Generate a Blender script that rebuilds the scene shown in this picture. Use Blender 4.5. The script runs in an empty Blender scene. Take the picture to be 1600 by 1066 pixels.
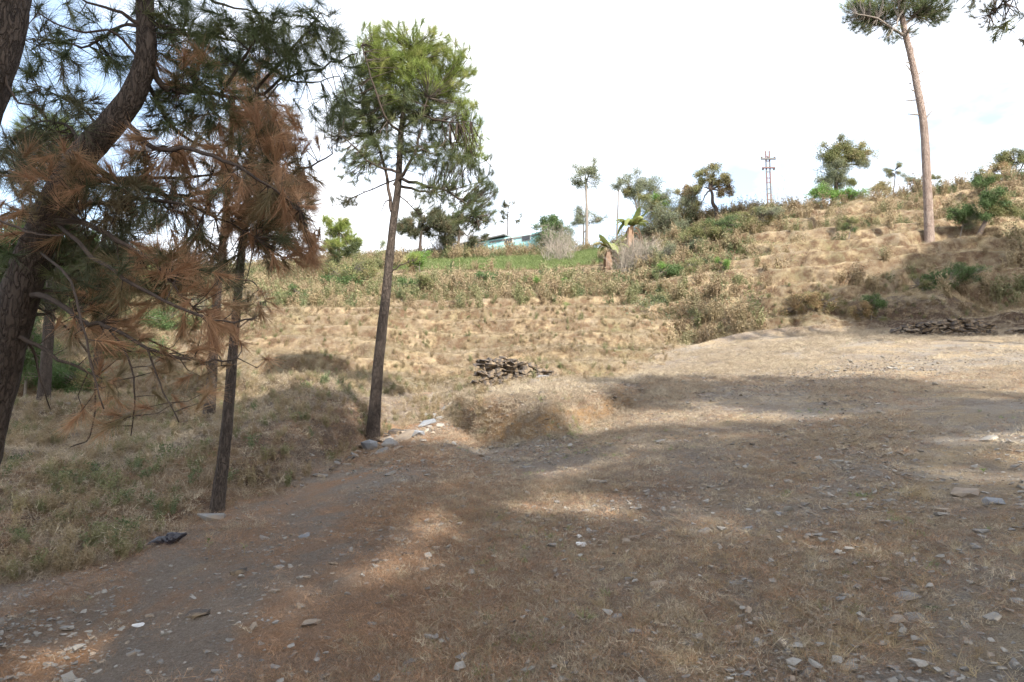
import bpy, math, random
import numpy as np
from mathutils import Vector, Matrix
from mathutils.bvhtree import BVHTree

random.seed(7); rng = np.random.default_rng(7)
C = bpy.context.scene.collection
SC = bpy.context.scene
R = math.radians

# ------------------------------------------------------------------ camera
F = 1067.0; PITCH = R(6.0)
cam = bpy.data.cameras.new('camera'); cam_o = bpy.data.objects.new('camera', cam); C.objects.link(cam_o)
cam.lens = 24.0; cam.sensor_width = 36.0; cam.clip_start = 0.05; cam.clip_end = 9000
cam_o.location = (0, 0, 0); cam_o.rotation_euler = (math.pi/2 + PITCH, 0, 0)
SC.camera = cam_o

# ------------------------------------------------------------------ sun, sky, exposure
SUN_EL = R(36.0)
LX, LY = -0.50, 0.866                       # horizontal travel direction of the light
_n = math.hypot(LX, LY); LX /= _n; LY /= _n
Ldir = Vector((LX*math.cos(SUN_EL), LY*math.cos(SUN_EL), -math.sin(SUN_EL)))
sun = bpy.data.lights.new('sun', 'SUN'); sun.energy = 4.8; sun.angle = R(0.6); sun.color = (1.0, 0.93, 0.82)
sun_o = bpy.data.objects.new('sun', sun); C.objects.link(sun_o)
sun_o.rotation_euler = Ldir.to_track_quat('-Z', 'Y').to_euler()
w = bpy.data.worlds.new('World'); SC.world = w; w.use_nodes = True
nt = w.node_tree; nt.nodes.clear()
sky = nt.nodes.new('ShaderNodeTexSky'); sky.sky_type = 'NISHITA'; sky.sun_disc = False
sky.sun_elevation = SUN_EL; sky.sun_rotation = math.atan2(-LX, -LY)
sky.dust_density = 2.5; sky.air_density = 1.2; sky.ozone_density = 1.5
tc = nt.nodes.new('ShaderNodeTexCoord')
mp = nt.nodes.new('ShaderNodeMapping'); mp.inputs['Scale'].default_value = (1, 1, 2.2)
mp.inputs['Location'].default_value = (3.1, 0.4, 0.2)
cn = nt.nodes.new('ShaderNodeTexNoise'); cn.inputs['Scale'].default_value = 1.7; cn.inputs['Detail'].default_value = 7
cn.inputs['Roughness'].default_value = 0.55
cr = nt.nodes.new('ShaderNodeMapRange'); cr.inputs['From Min'].default_value = 0.40; cr.inputs['From Max'].default_value = 0.56
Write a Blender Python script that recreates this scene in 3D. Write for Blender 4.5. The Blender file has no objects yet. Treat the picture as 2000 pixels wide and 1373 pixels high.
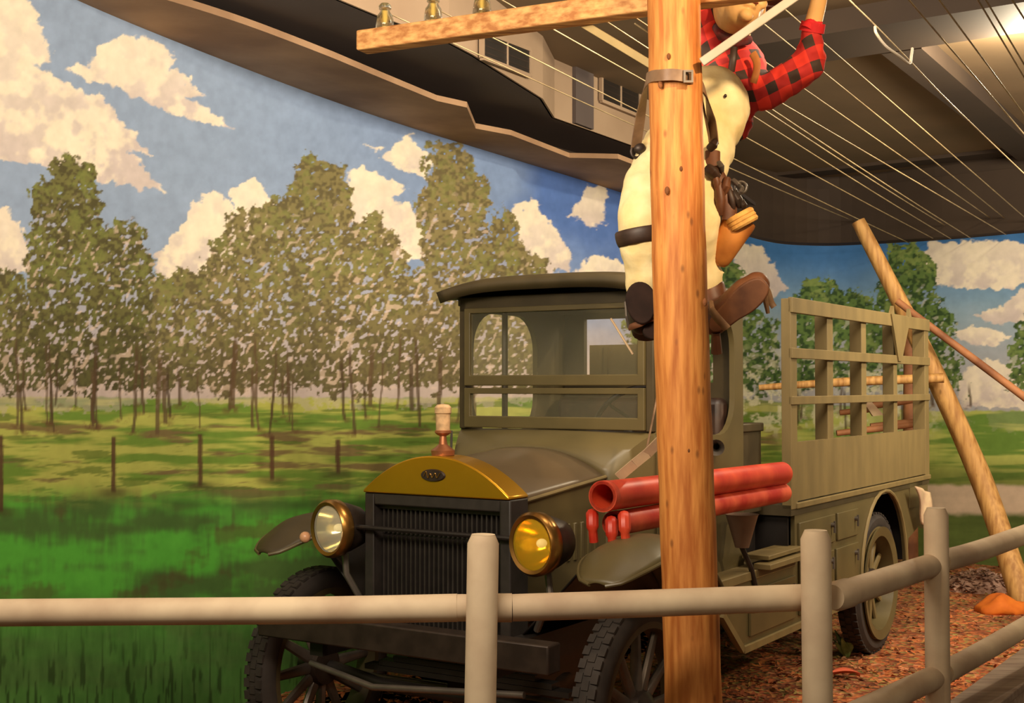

----------

## [Problem description]
All of the records need repeating exactly, except for the pictures.

## [Response]
Generate a Blender script that rebuilds the scene shown in this picture. Use Blender 4.5. The script runs in an empty Blender scene. Take the picture to be 1600 by 1066 pixels.
import bpy, math, random
import numpy as np
from mathutils import Vector, Matrix
from mathutils.bvhtree import BVHTree

random.seed(7); rng = np.random.default_rng(7)
C = bpy.context.scene.collection
SC = bpy.context.scene
R = math.radians

# ------------------------------------------------------------------ camera
F = 1067.0; PITCH = R(6.0)
cam = bpy.data.cameras.new('camera'); cam_o = bpy.data.objects.new('camera', cam); C.objects.link(cam_o)
cam.lens = 24.0; cam.sensor_width = 36.0; cam.clip_start = 0.05; cam.clip_end = 9000
cam_o.location = (0, 0, 0); cam_o.rotation_euler = (math.pi/2 + PITCH, 0, 0)
SC.camera = cam_o

# ------------------------------------------------------------------ sun, sky, exposure
SUN_EL = R(36.0)
LX, LY = -0.50, 0.866                       # horizontal travel direction of the light
_n = math.hypot(LX, LY); LX /= _n; LY /= _n
Ldir = Vector((LX*math.cos(SUN_EL), LY*math.cos(SUN_EL), -math.sin(SUN_EL)))
sun = bpy.data.lights.new('sun', 'SUN'); sun.energy = 4.8; sun.angle = R(0.6); sun.color = (1.0, 0.93, 0.82)
sun_o = bpy.data.objects.new('sun', sun); C.objects.link(sun_o)
sun_o.rotation_euler = Ldir.to_track_quat('-Z', 'Y').to_euler()
w = bpy.data.worlds.new('World'); SC.world = w; w.use_nodes = True
nt = w.node_tree; nt.nodes.clear()
sky = nt.nodes.new('ShaderNodeTexSky'); sky.sky_type = 'NISHITA'; sky.sun_disc = False
sky.sun_elevation = SUN_EL; sky.sun_rotation = math.atan2(-LX, -LY)
sky.dust_density = 2.5; sky.air_density = 1.2; sky.ozone_density = 1.5
tc = nt.nodes.new('ShaderNodeTexCoord')
mp = nt.nodes.new('ShaderNodeMapping'); mp.inputs['Scale'].default_value = (1, 1, 2.2)
mp.inputs['Location'].default_value = (3.1, 0.4, 0.2)
cn = nt.nodes.new('ShaderNodeTexNoise'); cn.inputs['Scale'].default_value = 1.7; cn.inputs['Detail'].default_value = 7
cn.inputs['Roughness'].default_value = 0.55
cr = nt.nodes.new('ShaderNodeMapRange'); cr.inputs['From Min'].default_value = 0.40; cr.inputs['From Max'].default_value = 0.56
Write a Blender Python script that recreates this scene in 3D. Write for Blender 4.5. The Blender file has no objects yet. Treat the picture as 2000 pixels wide and 1373 pixels high.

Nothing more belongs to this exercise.